The exercise:
Make an exact copy of all the entries, with the pictures left out.
━━ Records for the exercise
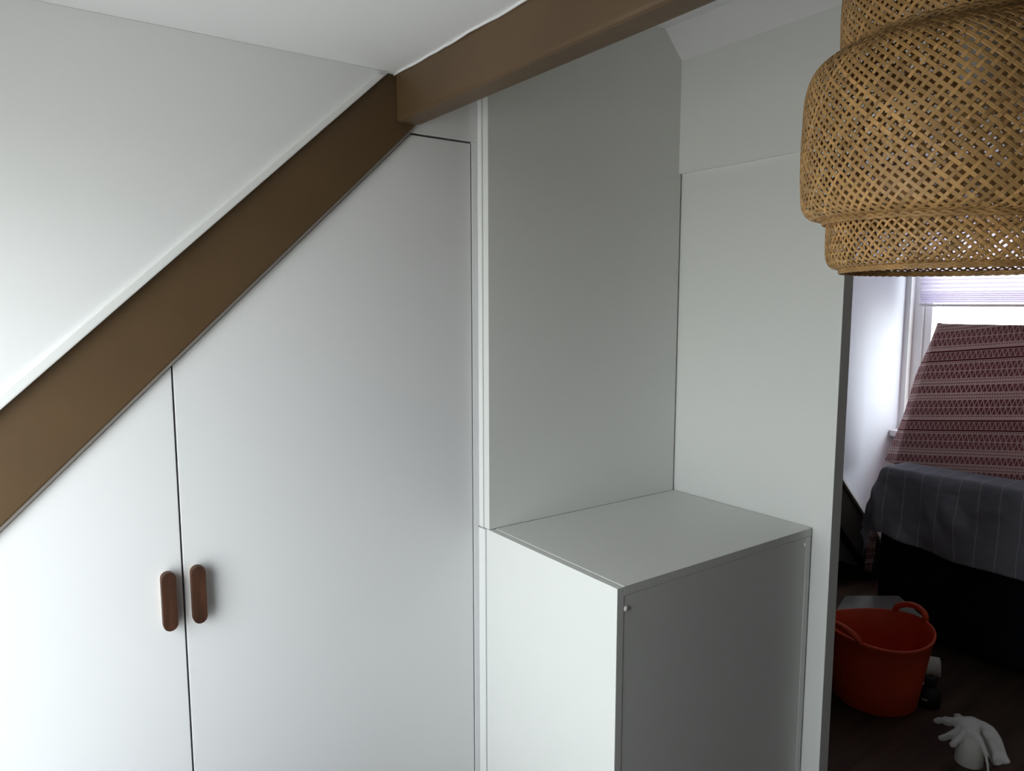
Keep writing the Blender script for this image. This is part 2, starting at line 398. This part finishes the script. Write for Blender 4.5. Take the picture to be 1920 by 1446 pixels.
# ------------------------------------------------------------------ bamboo pendant lamp
LX, LY = 0.322, -0.890
lamp = empty('pendant_lamp', (LX, LY, ZC2), label='woven bamboo pendant lamp with three stacked tiers hanging from the ceiling', cat='lamp')
def smooth_prof(pts, n):
    """resample a polyline (r,z) as a Catmull-Rom curve with n equal steps"""
    P_ = [pts[0]] + list(pts) + [pts[-1]]; dense = []
    for i in range(1, len(P_) - 2):
        for k in range(16):
            t = k / 16; q = []
            for c in (0, 1):
                p0, p1, p2, p3 = P_[i - 1][c], P_[i][c], P_[i + 1][c], P_[i + 2][c]
                q.append(0.5 * (2 * p1 + (p2 - p0) * t + (2 * p0 - 5 * p1 + 4 * p2 - p3) * t * t + (3 * p1 - p0 - 3 * p2 + p3) * t ** 3))
            dense.append(tuple(q))
    dense.append(pts[-1])
    acc = [0.0]
    for a, b in zip(dense, dense[1:]): acc.append(acc[-1] + math.hypot(b[0] - a[0], b[1] - a[1]))
    out = []; j = 0
    for i in range(n + 1):
        s = acc[-1] * i / n
        while j < len(acc) - 2 and acc[j + 1] < s: j += 1
        t = (s - acc[j]) / max(1e-9, acc[j + 1] - acc[j])
        out.append((dense[j][0] + (dense[j + 1][0] - dense[j][0]) * t, dense[j][1] + (dense[j + 1][1] - dense[j][1]) * t))
    return out, acc[-1]

def woven(name, prof, count, width, pitch_angle, tilt, seed):
    n = 44
    pr, length = smooth_prof(prof, n)
    rnd = random.Random(seed)
    rmax = max(r for r, z in pr); step = 2 * PI / count
    dth = [0.0]
    TA = {1: math.tan(math.radians(41)) / math.tan(pitch_angle), -1: math.tan(math.radians(49)) / math.tan(pitch_angle)}
    tones = []
    for i in range(n):       # helical turn per step, constant slant on the surface
        ds = length / n; dth.append(dth[-1] + ds * math.tan(pitch_angle) / max(rmax * 0.75, (pr[i][0] + pr[i + 1][0]) / 2))
    verts, faces = [], []
    amp, th = 0.0008, 0.0006
    zc = sum(z for r, z in pr) / len(pr)
    def surf(i, ang, off):
        r, z = pr[i]
        a = pr[max(0, i - 1)]; b = pr[min(n, i + 1)]
        tx, tz = b[0] - a[0], b[1] - a[1]; l = math.hypot(tx, tz) or 1
        nr, nz_ = tz / l, -tx / l
        r2 = r + nr * off; z2 = z + nz_ * off
        wob = 1 + 0.008 * math.sin(2 * ang + seed) + 0.005 * math.sin(3 * ang + 2 * seed)
        return Vector((LX + r2 * wob * math.cos(ang), LY + r2 * wob * math.sin(ang), z2 + tilt * r2 * math.cos(ang - tilt_dir)))
    for fam in (1, -1):
        for k in range(count):
            jit = rnd.uniform(-0.06, 0.06) * step; wd = width * rnd.uniform(0.78, 1.15); drift = rnd.uniform(-0.07, 0.07) * step
            base = len(verts); tone = rnd.random()
            for i in range(n + 1):
                ang = k * step + jit + drift * i / n + fam * TA[fam] * (dth[i] - dth[n] / 2)
                other = (k * step + fam * (TA[fam] + TA[-fam]) * (dth[i] - dth[n] / 2)) / step
                off = fam * amp * math.cos(PI * (other + k)) * 1.0
                p = surf(i, ang, off)
                i2 = min(n, i + 1); i1 = max(0, i - 1)
                pa = surf(i1, k * step + jit + fam * TA[fam] * (dth[i1] - dth[n] / 2), off); pb = surf(i2, k * step + jit + fam * TA[fam] * (dth[i2] - dth[n] / 2), off)
                t = (pb - pa).normalized()
                r, z = pr[i]; a_ = pr[i1]; b_ = pr[i2]
                tx, tz = b_[0] - a_[0], b_[1] - a_[1]; l = math.hypot(tx, tz) or 1
                nn = Vector((tz / l * math.cos(ang), tz / l * math.sin(ang), -tx / l))
                s = nn.cross(t).normalized() * wd / 2
                verts += [p + s - nn * th * 0.5, p + s * 0.8 + nn * th * 0.6, p - s * 0.8 + nn * th * 0.6, p - s - nn * th * 0.5]
                tones += [tone] * 4
            for i in range(n):
                A = base + 4 * i; B = A + 4
                for c in range(4): faces.append((A + c, A + (c + 1) % 4, B + (c + 1) % 4, B + c))
            faces.append((base, base + 3, base + 2, base + 1))
            e_ = base + 4 * n; faces.append((e_, e_ + 1, e_ + 2, e_ + 3))
    me = bpy.data.meshes.new(name); me.from_pydata([tuple(v) for v in verts], [], faces); me.update()
    at = me.attributes.new('tone', 'FLOAT', 'POINT'); at.data.foreach_set('value', tones)
    o = link(name, me, M_BAMB, lamp); o['kind'] = 'stuff'
    return o, surf, n

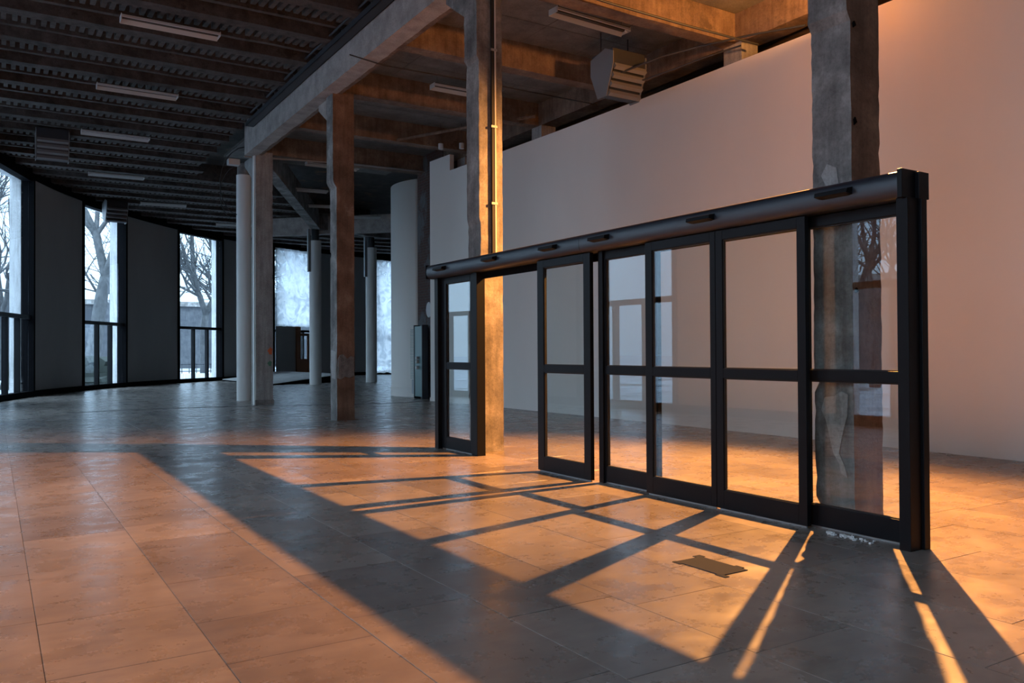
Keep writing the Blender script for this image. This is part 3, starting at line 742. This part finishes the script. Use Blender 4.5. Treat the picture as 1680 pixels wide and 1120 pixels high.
━━━━
Solution for this problem:
Keep writing the Blender script for this image. This is part 2, starting at line 398. This part finishes the script. Write for Blender 4.5. Take the picture to be 1920 by 1446 pixels.
# ------------------------------------------------------------------ bamboo pendant lamp
LX, LY = 0.322, -0.890
lamp = empty('pendant_lamp', (LX, LY, ZC2), label='woven bamboo pendant lamp with three stacked tiers hanging from the ceiling', cat='lamp')
def smooth_prof(pts, n):
    """resample a polyline (r,z) as a Catmull-Rom curve with n equal steps"""
    P_ = [pts[0]] + list(pts) + [pts[-1]]; dense = []
    for i in range(1, len(P_) - 2):
        for k in range(16):
            t = k / 16; q = []
            for c in (0, 1):
                p0, p1, p2, p3 = P_[i - 1][c], P_[i][c], P_[i + 1][c], P_[i + 2][c]
                q.append(0.5 * (2 * p1 + (p2 - p0) * t + (2 * p0 - 5 * p1 + 4 * p2 - p3) * t * t + (3 * p1 - p0 - 3 * p2 + p3) * t ** 3))
            dense.append(tuple(q))
    dense.append(pts[-1])
    acc = [0.0]
    for a, b in zip(dense, dense[1:]): acc.append(acc[-1] + math.hypot(b[0] - a[0], b[1] - a[1]))
    out = []; j = 0
    for i in range(n + 1):
        s = acc[-1] * i / n
        while j < len(acc) - 2 and acc[j + 1] < s: j += 1
        t = (s - acc[j]) / max(1e-9, acc[j + 1] - acc[j])
        out.append((dense[j][0] + (dense[j + 1][0] - dense[j][0]) * t, dense[j][1] + (dense[j + 1][1] - dense[j][1]) * t))
    return out, acc[-1]

def woven(name, prof, count, width, pitch_angle, tilt, seed):
    n = 44
    pr, length = smooth_prof(prof, n)
    rnd = random.Random(seed)
    rmax = max(r for r, z in pr); step = 2 * PI / count
    dth = [0.0]
    TA = {1: math.tan(math.radians(41)) / math.tan(pitch_angle), -1: math.tan(math.radians(49)) / math.tan(pitch_angle)}
    tones = []
    for i in range(n):       # helical turn per step, constant slant on the surface
        ds = length / n; dth.append(dth[-1] + ds * math.tan(pitch_angle) / max(rmax * 0.75, (pr[i][0] + pr[i + 1][0]) / 2))
    verts, faces = [], []
    amp, th = 0.0008, 0.0006
    zc = sum(z for r, z in pr) / len(pr)
    def surf(i, ang, off):
        r, z = pr[i]
        a = pr[max(0, i - 1)]; b = pr[min(n, i + 1)]
        tx, tz = b[0] - a[0], b[1] - a[1]; l = math.hypot(tx, tz) or 1
        nr, nz_ = tz / l, -tx / l
        r2 = r + nr * off; z2 = z + nz_ * off
        wob = 1 + 0.008 * math.sin(2 * ang + seed) + 0.005 * math.sin(3 * ang + 2 * seed)
        return Vector((LX + r2 * wob * math.cos(ang), LY + r2 * wob * math.sin(ang), z2 + tilt * r2 * math.cos(ang - tilt_dir)))
    for fam in (1, -1):
        for k in range(count):
            jit = rnd.uniform(-0.06, 0.06) * step; wd = width * rnd.uniform(0.78, 1.15); drift = rnd.uniform(-0.07, 0.07) * step
            base = len(verts); tone = rnd.random()
            for i in range(n + 1):
                ang = k * step + jit + drift * i / n + fam * TA[fam] * (dth[i] - dth[n] / 2)
                other = (k * step + fam * (TA[fam] + TA[-fam]) * (dth[i] - dth[n] / 2)) / step
                off = fam * amp * math.cos(PI * (other + k)) * 1.0
                p = surf(i, ang, off)
                i2 = min(n, i + 1); i1 = max(0, i - 1)
                pa = surf(i1, k * step + jit + fam * TA[fam] * (dth[i1] - dth[n] / 2), off); pb = surf(i2, k * step + jit + fam * TA[fam] * (dth[i2] - dth[n] / 2), off)
                t = (pb - pa).normalized()
                r, z = pr[i]; a_ = pr[i1]; b_ = pr[i2]
                tx, tz = b_[0] - a_[0], b_[1] - a_[1]; l = math.hypot(tx, tz) or 1
                nn = Vector((tz / l * math.cos(ang), tz / l * math.sin(ang), -tx / l))
                s = nn.cross(t).normalized() * wd / 2
                verts += [p + s - nn * th * 0.5, p + s * 0.8 + nn * th * 0.6, p - s * 0.8 + nn * th * 0.6, p - s - nn * th * 0.5]
                tones += [tone] * 4
            for i in range(n):
                A = base + 4 * i; B = A + 4
                for c in range(4): faces.append((A + c, A + (c + 1) % 4, B + (c + 1) % 4, B + c))
            faces.append((base, base + 3, base + 2, base + 1))
            e_ = base + 4 * n; faces.append((e_, e_ + 1, e_ + 2, e_ + 3))
    me = bpy.data.meshes.new(name); me.from_pydata([tuple(v) for v in verts], [], faces); me.update()
    at = me.attributes.new('tone', 'FLOAT', 'POINT'); at.data.foreach_set('value', tones)
    o = link(name, me, M_BAMB, lamp); o['kind'] = 'stuff'
    return o, surf, n

Keep writing the Blender script for this image. This is part 3, starting at line 742. This part finishes the script. Use Blender 4.5. Treat the picture as 1680 pixels wide and 1120 pixels high.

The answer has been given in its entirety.